* REQUIREMENT: Restate, word for word, every line of the data.

***

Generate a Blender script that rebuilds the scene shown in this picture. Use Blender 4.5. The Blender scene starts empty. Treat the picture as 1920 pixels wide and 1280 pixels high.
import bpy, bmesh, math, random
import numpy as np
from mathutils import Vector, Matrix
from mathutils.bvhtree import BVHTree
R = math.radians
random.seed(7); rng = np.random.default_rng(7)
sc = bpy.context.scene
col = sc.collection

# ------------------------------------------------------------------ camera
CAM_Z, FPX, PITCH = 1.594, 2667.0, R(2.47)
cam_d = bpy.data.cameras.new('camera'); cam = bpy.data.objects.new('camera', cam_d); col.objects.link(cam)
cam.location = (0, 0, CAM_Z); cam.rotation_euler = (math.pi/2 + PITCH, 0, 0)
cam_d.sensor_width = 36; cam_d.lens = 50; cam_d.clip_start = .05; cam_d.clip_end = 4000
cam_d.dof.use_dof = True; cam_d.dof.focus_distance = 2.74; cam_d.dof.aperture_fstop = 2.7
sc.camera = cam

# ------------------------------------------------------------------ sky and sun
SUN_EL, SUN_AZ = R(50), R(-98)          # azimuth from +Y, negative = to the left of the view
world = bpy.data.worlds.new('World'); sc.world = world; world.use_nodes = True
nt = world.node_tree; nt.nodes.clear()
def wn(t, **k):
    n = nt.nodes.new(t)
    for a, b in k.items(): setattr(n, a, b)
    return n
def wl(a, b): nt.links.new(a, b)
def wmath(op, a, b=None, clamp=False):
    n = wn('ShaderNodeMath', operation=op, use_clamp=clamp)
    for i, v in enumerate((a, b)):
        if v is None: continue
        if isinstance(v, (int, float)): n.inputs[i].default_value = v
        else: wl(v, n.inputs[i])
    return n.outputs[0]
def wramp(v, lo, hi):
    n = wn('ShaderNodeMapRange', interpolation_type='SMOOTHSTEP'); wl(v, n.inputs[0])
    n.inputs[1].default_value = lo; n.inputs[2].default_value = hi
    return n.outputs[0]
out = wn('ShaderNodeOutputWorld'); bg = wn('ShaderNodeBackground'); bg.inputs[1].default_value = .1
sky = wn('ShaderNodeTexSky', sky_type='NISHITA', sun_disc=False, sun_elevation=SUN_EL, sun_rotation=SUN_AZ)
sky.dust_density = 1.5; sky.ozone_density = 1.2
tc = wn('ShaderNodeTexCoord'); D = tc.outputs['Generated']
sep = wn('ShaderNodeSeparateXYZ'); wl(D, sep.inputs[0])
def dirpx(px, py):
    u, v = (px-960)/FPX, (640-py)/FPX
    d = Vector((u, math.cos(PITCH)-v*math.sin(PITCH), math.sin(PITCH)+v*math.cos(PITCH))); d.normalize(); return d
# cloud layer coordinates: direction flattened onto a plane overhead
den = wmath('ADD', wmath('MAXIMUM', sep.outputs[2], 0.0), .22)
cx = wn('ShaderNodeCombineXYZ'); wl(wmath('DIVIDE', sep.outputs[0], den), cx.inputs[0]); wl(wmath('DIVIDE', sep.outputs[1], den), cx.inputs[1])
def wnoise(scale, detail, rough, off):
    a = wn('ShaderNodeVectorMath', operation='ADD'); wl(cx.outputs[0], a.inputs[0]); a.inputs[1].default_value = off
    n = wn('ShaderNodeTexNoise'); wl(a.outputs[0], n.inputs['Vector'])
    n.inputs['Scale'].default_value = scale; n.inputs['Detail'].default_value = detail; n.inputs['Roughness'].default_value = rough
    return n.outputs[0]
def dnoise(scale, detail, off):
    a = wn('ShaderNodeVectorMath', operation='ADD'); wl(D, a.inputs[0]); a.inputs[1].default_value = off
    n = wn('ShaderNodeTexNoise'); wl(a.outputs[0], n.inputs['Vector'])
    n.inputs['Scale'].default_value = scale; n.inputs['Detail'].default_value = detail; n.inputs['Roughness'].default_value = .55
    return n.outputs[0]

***

* RESULT BELOW:
Generate a Blender script that rebuilds the scene shown in this picture. Use Blender 4.5. The Blender scene starts empty. Treat the picture as 1920 pixels wide and 1280 pixels high.
import bpy, bmesh, math, random
import numpy as np
from mathutils import Vector, Matrix
from mathutils.bvhtree import BVHTree
R = math.radians
random.seed(7); rng = np.random.default_rng(7)
sc = bpy.context.scene
col = sc.collection

# ------------------------------------------------------------------ camera
CAM_Z, FPX, PITCH = 1.594, 2667.0, R(2.47)
cam_d = bpy.data.cameras.new('camera'); cam = bpy.data.objects.new('camera', cam_d); col.objects.link(cam)
cam.location = (0, 0, CAM_Z); cam.rotation_euler = (math.pi/2 + PITCH, 0, 0)
cam_d.sensor_width = 36; cam_d.lens = 50; cam_d.clip_start = .05; cam_d.clip_end = 4000
cam_d.dof.use_dof = True; cam_d.dof.focus_distance = 2.74; cam_d.dof.aperture_fstop = 2.7
sc.camera = cam

# ------------------------------------------------------------------ sky and sun
SUN_EL, SUN_AZ = R(50), R(-98)          # azimuth from +Y, negative = to the left of the view
world = bpy.data.worlds.new('World'); sc.world = world; world.use_nodes = True
nt = world.node_tree; nt.nodes.clear()
def wn(t, **k):
    n = nt.nodes.new(t)
    for a, b in k.items(): setattr(n, a, b)
    return n
def wl(a, b): nt.links.new(a, b)
def wmath(op, a, b=None, clamp=False):
    n = wn('ShaderNodeMath', operation=op, use_clamp=clamp)
    for i, v in enumerate((a, b)):
        if v is None: continue
        if isinstance(v, (int, float)): n.inputs[i].default_value = v
        else: wl(v, n.inputs[i])
    return n.outputs[0]
def wramp(v, lo, hi):
    n = wn('ShaderNodeMapRange', interpolation_type='SMOOTHSTEP'); wl(v, n.inputs[0])
    n.inputs[1].default_value = lo; n.inputs[2].default_value = hi
    return n.outputs[0]
out = wn('ShaderNodeOutputWorld'); bg = wn('ShaderNodeBackground'); bg.inputs[1].default_value = .1
sky = wn('ShaderNodeTexSky', sky_type='NISHITA', sun_disc=False, sun_elevation=SUN_EL, sun_rotation=SUN_AZ)
sky.dust_density = 1.5; sky.ozone_density = 1.2
tc = wn('ShaderNodeTexCoord'); D = tc.outputs['Generated']
sep = wn('ShaderNodeSeparateXYZ'); wl(D, sep.inputs[0])
def dirpx(px, py):
    u, v = (px-960)/FPX, (640-py)/FPX
    d = Vector((u, math.cos(PITCH)-v*math.sin(PITCH), math.sin(PITCH)+v*math.cos(PITCH))); d.normalize(); return d
# cloud layer coordinates: direction flattened onto a plane overhead
den = wmath('ADD', wmath('MAXIMUM', sep.outputs[2], 0.0), .22)
cx = wn('ShaderNodeCombineXYZ'); wl(wmath('DIVIDE', sep.outputs[0], den), cx.inputs[0]); wl(wmath('DIVIDE', sep.outputs[1], den), cx.inputs[1])
def wnoise(scale, detail, rough, off):
    a = wn('ShaderNodeVectorMath', operation='ADD'); wl(cx.outputs[0], a.inputs[0]); a.inputs[1].default_value = off
    n = wn('ShaderNodeTexNoise'); wl(a.outputs[0], n.inputs['Vector'])
    n.inputs['Scale'].default_value = scale; n.inputs['Detail'].default_value = detail; n.inputs['Roughness'].default_value = rough
    return n.outputs[0]
def dnoise(scale, detail, off):
    a = wn('ShaderNodeVectorMath', operation='ADD'); wl(D, a.inputs[0]); a.inputs[1].default_value = off
    n = wn('ShaderNodeTexNoise'); wl(a.outputs[0], n.inputs['Vector'])
    n.inputs['Scale'].default_value = scale; n.inputs['Detail'].default_value = detail; n.inputs['Roughness'].default_value = .55
    return n.outputs[0]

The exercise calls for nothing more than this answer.